### EXERCISE DETAILS
Please return nothing but the lines between the line holding "Build this scene" and the line holding "return m, nt, b", both ends included, without the pictures.

Dataset excerpt

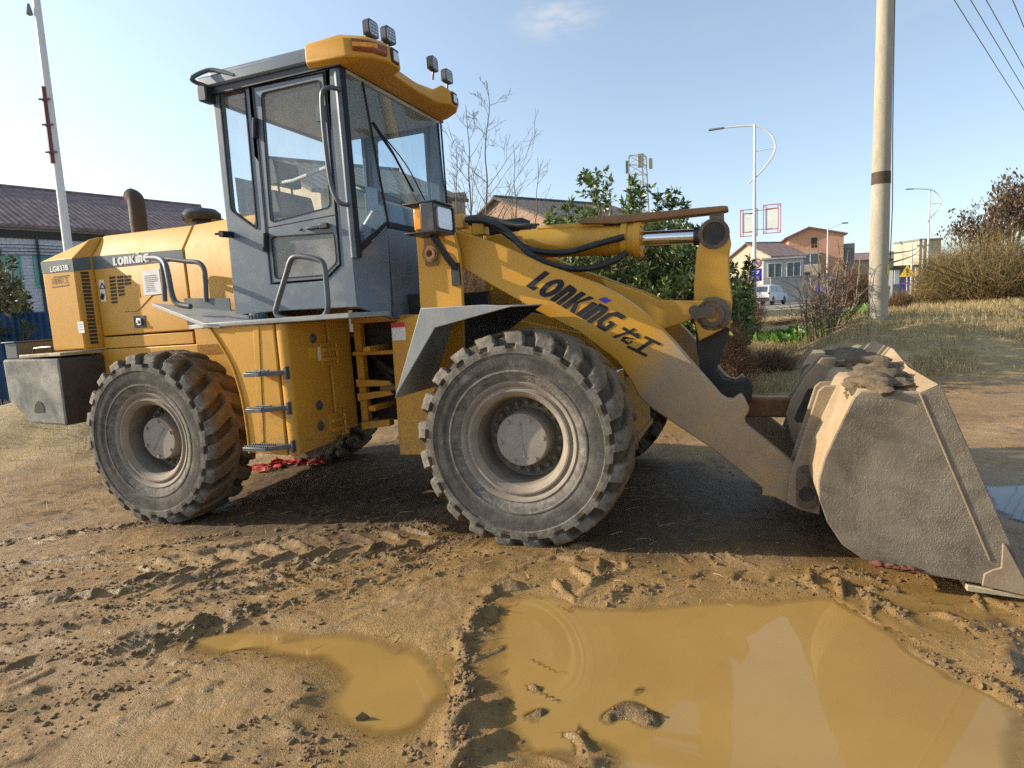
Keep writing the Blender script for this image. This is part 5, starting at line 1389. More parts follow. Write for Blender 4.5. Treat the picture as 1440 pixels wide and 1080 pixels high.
def house(name, label, cat, loc, rz, L, W, h, rise, wall, roofm, wins=(), pane=None, fr=None, over=.35, group=None, tiles=True, chimney=None):
    r = empty(name, loc, rz); tag(r, label, cat, group)
    bm = BM(); A = [(0, -.5), (W, -.5), (W, h), (W/2, h+rise), (0, h)]
    prism(bm, A, 0, L, map=lambda a, b, x: (x, a, b)); obj('wall', bm, wall, r)
    bm = BM(); sl = math.hypot(W/2, rise); n = max(6, int(L/.24))
    for s in (0, 1):
        y0, y1 = (-over, W/2) if s == 0 else (W+over, W/2)
        z0 = h - rise*over/(W/2)
        # roof slab with tile rolls as real ridges
        xs = np.linspace(-over, L+over, n*4+1) if tiles else np.array([-over, L+over])
        wv = .035*np.abs(np.sin(np.arange(len(xs))*PI/4)) if tiles else np.zeros(len(xs))
        top = []; bot = []
        rows = 15 if tiles else 2
        for j in range(rows):
            f = j/(rows-1); y = y0+(y1-y0)*f; z = z0+(h+rise-z0)*f
            top.append([bm.verts.new((x, y, z+.06+w_+ (0.02 if tiles and j < rows-1 else 0))) for x, w_ in zip(xs, wv)])
        bot = [[bm.verts.new((x, y, z-.02)) for x in (xs[0], xs[-1])] for y, z in ((y0, z0), (y1, h+rise))]
        for j in range(rows-1):
            for i in range(len(xs)-1): bm.faces.new((top[j][i], top[j][i+1], top[j+1][i+1], top[j+1][i]))
        bm.faces.new((bot[0][0], bot[0][1], bot[1][1], bot[1][0]))
        bm.faces.new([bot[0][0], bot[0][1]] + top[0][::-1])
        bm.faces.new([bot[0][0]] + [top[j][0] for j in range(rows)] + [bot[1][0]]); bm.faces.new([bot[0][1]] + [top[j][-1] for j in range(rows)] + [bot[1][1]])
    tube(bm, [(-over, W/2, h+rise+.09), (L+over, W/2, h+rise+.09)], .09, 7)
    rf = obj('roof', bm, roofm, r)
    if chimney: 
        bm = BM(); x, y, s, hh = chimney; box(bm, (x, y, h), (x+s, y+s, h+rise+hh)); box(bm, (x-.06, y-.06, h+rise+hh), (x+s+.06, y+s+.06, h+rise+hh+.1)); obj('chimney', bm, M['greyw'], rf)
    for wn in wins: window('window', r, *wn, L, W, pane or M['winblue'], fr or M['winwhite'])
    return r
# left factory: its long wall runs away to the right behind the hood
th = math.radians(54)
r = house('factory_building', 'long factory building with red-grey tiled roof and white tiled wall, far left behind the hood', 'building', (-24.6, 17.9, -.3), th, 19.5, 10, 5.75, 2.2, M['tile'], M['rooftile'],
      [('s', 4.3, 3.3, 2.2, 1.25), ('s', 6.9, 3.3, 2.6, 1.25), ('s', 9.9, 3.3, 2.6, 1.25), ('s', 13, 3.3, 2.6, 1.25)], M['winteal'], M['winteal'])
bm = BM(); box(bm, (-.2, -.12, 5.2), (19.7, -.004, 5.5)); obj('eave_gap', bm, M['dark'], r)
bm = BM(); tube(bm, [(10.1, -.1, -.2), (10.1, -.1, 5.3)], .05, 8); obj('downpipe', bm, M['blk'], r)
bm = BM()
for k in range(4): tube(bm, smooth_path([(0, -.14, 5.0-.13*k), (5, -.16, 4.72-.12*k), (10, -.14, 4.95-.13*k), (15, -.16, 4.75-.12*k), (19.5, -.14, 4.95-.13*k)], 4), .014, 5)
obj('wall_cable', bm, M['blk'], r)
# blue sheet fence in front of the factory
def corr(name, label, cat, a, b, z0, z1, mat, pitch=.11):
    a, b = np.array(a), np.array(b); L = np.linalg.norm(b-a); n = int(L/pitch)*4; t = np.linspace(0, 1, n+1); d = (b-a)/L; nn = np.array([-d[1], d[0]])
    off = .022*np.array([0, 1, 0, -1]*(n//4) + [0]); P = a[None] + t[:, None]*(b-a)[None] + off[:, None]*nn
    V = np.concatenate([np.c_[P, np.full(n+1, z0)], np.c_[P, np.full(n+1, z1)], np.c_[P-nn*.006, np.full(n+1, z0)], np.c_[P-nn*.006, np.full(n+1, z1)]])
    m = n+1; i = np.arange(n)
    Fq = np.concatenate([np.stack([i, i+1, i+1+m, i+m], -1), np.stack([i+2*m, i+3*m, i+1+3*m, i+1+2*m], -1), np.stack([i+m, i+1+m, i+1+3*m, i+3*m], -1)])
    r = empty(name, (0, 0, 0)); tag(r, label, cat); npmesh('sheet_panel', V, Fq, mat, r)
    bm = BM()
    for k in range(int(L/2.2)+1):
        p = a + d*min(L, k*2.2) + nn*.06; box(bm, (p[0]-.03, p[1]-.03, z0-.2), (p[0]+.03, p[1]+.03, z1-.05))
    obj('post', bm, M['blk'], r); return r
corr('metal_fence', 'blue corrugated metal fence low at the left edge behind the counterweight', 'fence', D(-150, 445, 11.2)[:2], D(175, 445, 13.6)[:2], -.1, 1.72, M['bluefence'])
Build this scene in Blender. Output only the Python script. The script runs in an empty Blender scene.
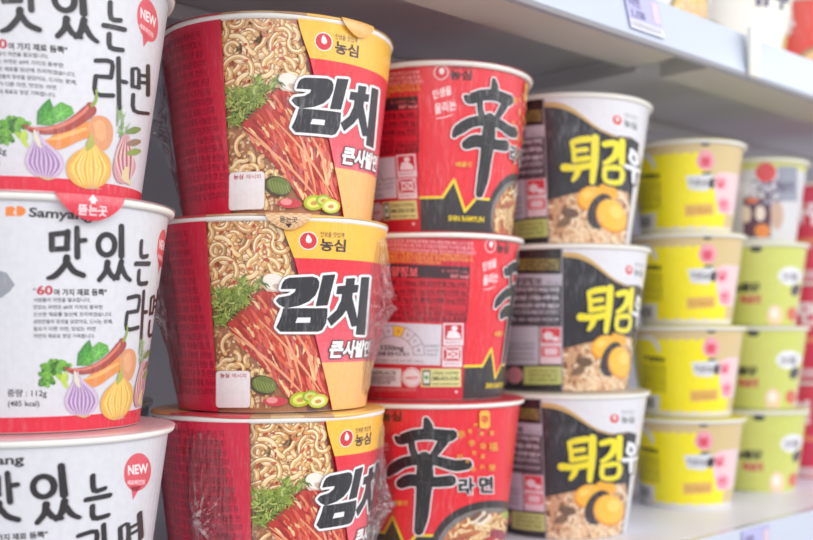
import bpy, bmesh, math, random
from math import sin, cos, radians, degrees, atan2, pi, sqrt, ceil, floor
from mathutils import Vector, Matrix
from mathutils.geometry import tessellate_polygon

C = bpy.context.scene.collection
SC = bpy.context.scene
EYE_Z = 1.3195            # height of the viewer's eye above the shop floor
DECK = EYE_Z - 0.1595     # top of the shelf board that carries the cups
SEG = 3.0                 # a cup wall is made of 120 facets of 3 degrees

# ------------------------------------------------------------------ materials
def s2l(c):
    return tuple(((v/255.0)/12.92 if v/255.0 <= 0.04045 else ((v/255.0+0.055)/1.055)**2.4) for v in c[:3])

def new_mat(name):
    m = bpy.data.materials.new(name); m.use_nodes = True
    nt = m.node_tree; b = nt.nodes['Principled BSDF']
    return m, nt, b

def plain(name, rgb, rough=0.5, metal=0.0, nscale=60.0, namt=0.04, bump=0.0, coat=0.0):
    m, nt, b = new_mat(name)
    N = nt.nodes; L = nt.links
    tc = N.new('ShaderNodeTexCoord'); nz = N.new('ShaderNodeTexNoise')
    nz.inputs['Scale'].default_value = nscale; nz.inputs['Detail'].default_value = 4
    L.new(tc.outputs['Object'], nz.inputs['Vector'])
    mix = N.new('ShaderNodeMix'); mix.data_type = 'RGBA'
    a = s2l(rgb)
    mix.inputs[6].default_value = (*[max(0, v*(1-namt*2)) for v in a], 1)
    mix.inputs[7].default_value = (*[min(1, v*(1+namt)) for v in a], 1)
    L.new(nz.outputs['Fac'], mix.inputs[0]); L.new(mix.outputs[2], b.inputs['Base Color'])
    b.inputs['Roughness'].default_value = rough; b.inputs['Metallic'].default_value = metal
    b.inputs['Coat Weight'].default_value = coat; b.inputs['Coat Roughness'].default_value = 0.1
    if bump:
        bp = N.new('ShaderNodeBump'); bp.inputs['Strength'].default_value = bump; bp.inputs['Distance'].default_value = 0.001
        L.new(nz.outputs['Fac'], bp.inputs['Height']); L.new(bp.outputs['Normal'], b.inputs['Normal'])
    return m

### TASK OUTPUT
Build this scene in Blender. Output only the Python script. The script runs in an empty Blender scene.
import bpy, bmesh, math, random
from math import sin, cos, radians, degrees, atan2, pi, sqrt, ceil, floor
from mathutils import Vector, Matrix
from mathutils.geometry import tessellate_polygon

C = bpy.context.scene.collection
SC = bpy.context.scene
EYE_Z = 1.3195            # height of the viewer's eye above the shop floor
DECK = EYE_Z - 0.1595     # top of the shelf board that carries the cups
SEG = 3.0                 # a cup wall is made of 120 facets of 3 degrees

# ------------------------------------------------------------------ materials
def s2l(c):
    return tuple(((v/255.0)/12.92 if v/255.0 <= 0.04045 else ((v/255.0+0.055)/1.055)**2.4) for v in c[:3])

def new_mat(name):
    m = bpy.data.materials.new(name); m.use_nodes = True
    nt = m.node_tree; b = nt.nodes['Principled BSDF']
    return m, nt, b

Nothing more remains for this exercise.